BACA JUGA: Rekomendasi 3 Olahraga untuk Mengisi Weekend! – JAK 101
Teh Tike mengakui keberadaan radio jelas memberikan dampak signifikan bagi hidupnya. Mulai dari kerja sama brand yang akhirnya memberangkatkan dirinya ke salah satu negara di Eropa, sampai kesuksesannya dalam membiayai sekolah anak-anaknya dan juga berlibur ke berbagai tempat.
“Wah radio luar biasa loh buat hidup aku ya. Aku bisa nyekolahin anak, bisa liburan ke mana-mana gitu. Dari radio tuh banyak banget didapat, termasuk waktu itu dipilih sama satu produk yang lahirnya di swiss untuk meliput ke sana karena ngewakilin radio jadi media gitu.” jelas Teh Tike
Teh Tike pun menambahkan, penyiar pada dasarnya menjadi soul dari sebuah radio. Kemampuan seorang penyiar nyatanya mampu membuat para pendengar radio tetap bertahan mendengarkan radio meskipun berbagai platform streaming audio kian menjamur di Indonesia.

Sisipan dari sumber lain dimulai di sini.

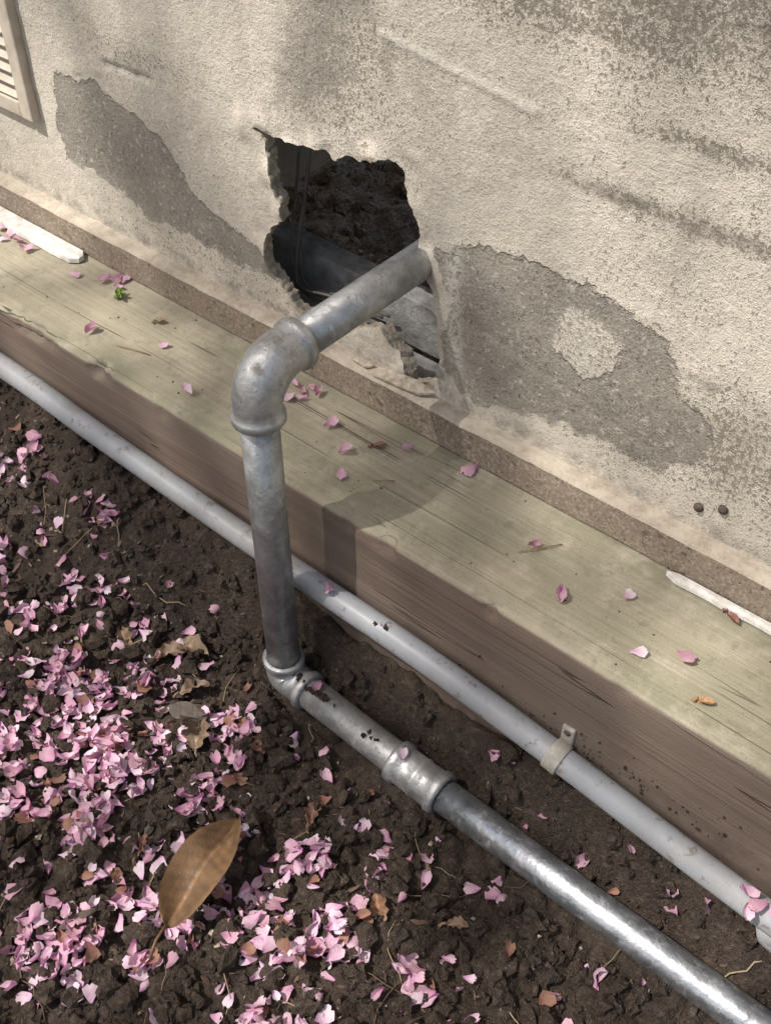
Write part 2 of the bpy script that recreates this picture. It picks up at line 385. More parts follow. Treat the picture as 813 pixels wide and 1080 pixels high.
# crawl space framing (open at the far side of the house)
box('ledger_plate',-8,6,.872,.925,.14,.290,MAT_grey,house)
box('sill_plate',-8,6,.93,.965,.29,.362,MAT_grey,house)
box('floor_joist',-1.002,-.958,.93,1.70,.432,.56,MAT_oldwood,house)
box('floor_joist_2',-.35,-.31,.93,1.70,.432,.56,MAT_oldwood,house)
box('floor_joist_3',-1.60,-1.56,.93,1.70,.432,.56,MAT_oldwood,house)
box('subfloor',-8,6,.93,1.70,.90,.93,MAT_oldwood,house)
box('rear_wall',-8,6,1.71,1.76,.93,2.7,MAT_oldwood,house)
box('top_plate',-8,6,.868,1.705,2.62,2.70,MAT_oldwood,house)
for k,(oy,oz) in enumerate([(0,0),(.008,.006),(-.006,.012)]):
    sweep('cable_%d'%(k+1),smoothpath([(-.890+.012*k,.915+oy,.60),(-.897+.010*k,.905+oy,.49),(-.912+.008*k,.90+oy,.37+oz),(-.89,.895+oy,.325+oz),(-.83,.893+oy,.335+oz),(-.76,.91+oy,.325+oz)],.01),.0019,MAT_cable,house,10)
for k,(x,z) in enumerate([(-.281,.352),(-.256,.3643)]):
    axial('bolt_head_%d'%(k+1),(x,.844,z),(x,.82,z),[(0,.005),(.003,.0058),(.006,.005),(.008,.003),(.0085,.0001)],MAT_rust,house,14)
# foundation vent
vent=empty('foundation_vent')
vx0,vx1,vz0,vz1=-1.73,-1.328,.447,.66
box('frame_right',vx1-.026,vx1,.826,.842,vz0,vz1,MAT_cream,vent,.003)
box('frame_left',vx0,vx0+.026,.826,.842,vz0,vz1,MAT_cream,vent,.003)
box('frame_bottom',vx0+.0262,vx1-.0262,.827,.842,vz0,vz0+.024,MAT_cream,vent,.003)
box('frame_top',vx0+.0262,vx1-.0262,.827,.842,vz1-.024,vz1,MAT_cream,vent,.003)
zz=vz0+.026;k=0
while zz<vz1-.03:
    k+=1; vs=[];
    for x in (vx0+.0265,vx1-.0265):
        vs+= [(x,.828,zz),(x,.8265,zz+.003),(x,.8385,zz+.017),(x,.8395,zz+.012)]
    mk('louvre_%d'%k,vs,[(0,1,5,4),(1,2,6,5),(2,3,7,6),(3,0,4,7),(0,3,2,1),(4,5,6,7)],MAT_cream,False,vent); zz+=.018
# ------------------------------------------------------------------ TIMBER BEAM
bx=np.concatenate([np.linspace(-8,-1.65,14),np.arange(-1.6,.1,.006),np.linspace(.2,6,12)])
pr=[(.6545,-.05)]+[(.653,z) for z in np.arange(-.02,.262,.009)]+[(.6535,.2655),(.6555,.2685),(.660,.270)]+[(y,.270) for y in np.arange(.668,.86,.008)]+[(.865,.27)]
BV=[];BF=[];pr=np.array(pr);n=len(pr)
for x in bx:
    yy=pr[:,0]+.0025*fbm(np.full(n,x*3.),pr[:,1]*30,3,31)*(pr[:,1]<.268)
    zz_=pr[:,1]+.002*fbm(np.full(n,x*1.5),pr[:,0]*45,3,33)*(pr[:,1]>.26)
    edge=((pr[:,1]>.25)&(pr[:,0]<.665)); nick=np.clip(fbm(np.full(n,x*25.),pr[:,0]*0,3,35)-.10,0,1)*.035
    yy=yy+edge*nick; zz_=zz_-edge*nick*.6
    BV+=list(zip(np.full(n,x),yy,zz_))
for i in range(len(bx)-1):
    for k in range(n-1): BF.append((i*n+k,(i+1)*n+k,(i+1)*n+k+1,i*n+k+1))
mk('timber_beam',BV,BF,MAT_beam,True)
def strip(name,x0,x1,y0,y1,th,seed):
    n=max(8,int((x1-x0)/.006));v=[];f=[]
    for i in range(n+1):
        x=x0+(x1-x0)*i/n; e=.0035*float(fbm(np.array(x*60.),np.array(seed*1.),3,seed)); t=min(1,(n-i)/3+.35,i/3+.35)
        ym=(y0+y1)/2;hw=(y1-y0)/2*t
        v+=[(x,ym-hw+e,.272),(x,ym-hw+e+.001,.272+th*.8),(x,ym,.272+th),(x,ym+hw-.001,.272+th*.9),(x,ym+hw,.272)]
    for i in range(n):
        for k in range(4): f.append((i*5+k,(i+1)*5+k,(i+1)*5+k+1,i*5+k+1))
    f+= [(0,1,2,3,4),tuple(n*5+k for k in (4,3,2,1,0))]
    return mk(name,v,f,MAT_white,False)
strip('white_painted_strip',-1.9,-1.245,.786,.8155,.008,3)
strip('white_painted_strip',-.285,-.03,.8035,.8150,.006,8)
# ------------------------------------------------------------------ GROUND
CX=[-8,-1.9,-1.25,-1.04,-.737,-.479,-.285,-.02,.5,6]; CZ=[.20,.195,.180,.165,.148,.145,.126,.090,.05,.05]
def ground_z(x,y,fine=True):
    x=np.asarray(x,float);y=np.asarray(y,float)
    cz=np.interp(x,CX,CZ)
    low=-.018+.03*sst(-.72,-1.15,x)+.012*sst(.50,.40,y)+.03*fbm(x*4,y*4,3,41)+.012*sst(-.2,.1,x)
    gap=.022+.050*sst(-.85,-.6,x)*sst(-.2,-.45,x)+.004
    bank=cz-gap-.012*sst(-.3,-.1,x)
    y0=.595-.14*sst(-.72,-1.0,x); 
    t=sst(y0,.648,y+.012*fbm(x*12,y*12,3,43))
    z=low*(1-t)+bank*t
    z=np.where(y>.66,.0,z)
    t2=sst(.86,.95,y); z=z*(1-t2)+(.12+.05*fbm(x*5,y*5,3,44))*t2
    if fine:
        a=1-.35*t*(y<.66)
        z=z+a*(.55*clods(x,y,.050,50,.6)*.6+.5*clods(x,y,.024,60,.75)*.8+.5*clods(x+.3,y,.011,70,.85)*.85+.010*fbm(x*40,y*40,3,80)-.014)
        dp=np.abs(y-.575); z=np.where((x>-.64)&(dp<.035),np.minimum(z,-.006+.3*np.clip(dp-.012,0,1)+.012*fbm(x*30,y*30,2,88)),z)
        dv=np.hypot(x+.659,y-.588); z=np.where(dv<.05,np.minimum(z,-.002+.3*np.clip(dv-.02,0,1)),z)
    return z
def axis(lo,hi,step,far):
    return np.concatenate([-far[::-1]+lo,np.arange(lo,hi,step),far+hi])
far=np.array([.02,.05,.1,.2,.4,.8,1.5,3,6,12,25,45])
gx=axis(-1.40,.08,.0032,far)
gy=np.concatenate([.02-far[::-1],np.arange(.02,.66,.0032),np.array([.68,.75,.86]),np.arange(.9,1.6,.010),1.6+far])
GX,GY=np.meshgrid(gx,gy,indexing='ij')
GZ=ground_z(GX,GY)
farm=(GX<-1.45)|(GX>.12)|(GY<-.05); GZ=np.where(farm&(GY<.66),ground_z(GX,GY,False)*np.where(GY<.3,.5,1)+.0,GZ)
GZ=np.where(GY>1.9,.10,GZ)
GV=np.stack([GX.ravel(),GY.ravel(),GZ.ravel()],1)
gi=np.arange(GX.size).reshape(GX.shape)
gq=np.stack([gi[:-1,:-1],gi[1:,:-1],gi[1:,1:],gi[:-1,1:]],-1).reshape(-1,4)
mk('ground',GV,gq,MAT_soil,True)
import bmesh
bm=bmesh.new(); bmesh.ops.create_icosphere(bm,subdivisions=2,radius=1); iv=np.array([v.co[:] for v in bm.verts]); iff=np.array([[v.index for v in f.verts] for f in bm.faces]); bm.free()
def scatter_clods(name,N,xr,yr,smin,smax,mat,seed,power=3,col=None,where=None):
    r=np.random.default_rng(seed); VV=[];FF=[];cc=[];o=0
    if where is not None:
        W=np.array(where); x,y,z,s=W[:,0],W[:,1],W[:,2],W[:,3]; N=len(W)
    else:
        x=r.uniform(*xr,N);y=r.uniform(*yr,N);s=smin+(smax-smin)*r.random(N)**power; z=ground_z(x,y)
    for i in range(N):
        if where is None:
            if x[i]>-.65 and abs(y[i]-.575)<.028+s[i]*.5 and r.random()<.90: continue
            if math.hypot(x[i]+.659,y[i]-.588)<.035: continue
        a=r.uniform(0,10); sc=s[i]*r.uniform(.6,1.2,3)
        n_=1+.28*np.sin(iv[:,0]*3.1+a)*np.cos(iv[:,1]*3.7+a*1.7)+.22*np.sin(iv[:,2]*5+a*2.3+iv[:,0]*4)+r.uniform(-.16,.16,len(iv))
        v=iv*n_[:,None]*sc; th=r.uniform(0,6.28); c,s_=math.cos(th),math.sin(th)
        v=np.stack([v[:,0]*c-v[:,1]*s_,v[:,0]*s_+v[:,1]*c,v[:,2]],1)+(x[i],y[i],z[i]+s[i]*.25)
        VV.append(v);FF.append(iff+o);o+=len(iv)
        if col is not None: cc.append(np.tile([*(np.array(col[r.integers(len(col))])*r.uniform(.7,1.2)),1],(len(iv),1)))
    return mk(name,np.concatenate(VV),np.concatenate(FF),mat,False,None,dict(col=np.concatenate(cc)) if cc else None)
scatter_clods('soil_clods',7500,(-1.40,.08),(.04,.640),.0016,.014,MAT_soil,5,4)
scatter_clods('pebbles',260,(-1.40,.08),(.04,.62),.0015,.0045,MAT_chip,6,col=[(.30,.25,.20),(.22,.17,.13),(.40,.34,.27)])
scatter_clods('crawlspace_rubble',600,(-1.7,-.3),(.98,1.6),.004,.024,MAT_soil,8)
r=np.random.default_rng(77); wh=[]
for (cx_,cy_,cz_,sx,nn,sm) in [(-.529,.630,.158,.006,8,.004),(-.60,.580,.024,.02,22,.004),(-.64,.582,.026,.012,14,.005),(-.50,.575,.022,.012,8,.003),(-.635,.57,.012,.02,14,.006)]:
    for _ in range(nn): wh.append((cx_+r.normal()*sx,cy_+r.normal()*.002,cz_+r.normal()*.0015,sm*r.uniform(.4,1.1)))
for _ in range(90): wh.append((r.normal()*.09-.22,.6525,.125+abs(r.normal())*.02,.0018*r.uniform(.3,1.1)))
for _ in range(60): wh.append((r.uniform(-1.4,0),r.uniform(.67,.81),.2703,r.uniform(.0004,.0012)))
scatter_clods('soil_crumbs',0,None,None,0,0,MAT_soil,9,where=wh)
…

“Makanya mesti tepatlah milih penyiar untuk radio radio gitu. Penyiar juga harus bisa apa ya bisa membuat orang orang yang selama ini udah jadi pendengar setianya itu tetap stay sama kita gitu.” ujar Teh Tike.
Keberadaan radio di Indonesia memang tidak semasif dulu, namun keberadaan radio di Indonesia tetaplah dibutuhkan. Bagaimana kehadiran sosok penyiar membuat seseorang nyaman meskipun tidak bertatap muka atau tidak memperlihatkan fisik mereka, nyatanya menjadi kunci utama dari keberlangsungan radio di Indonesia.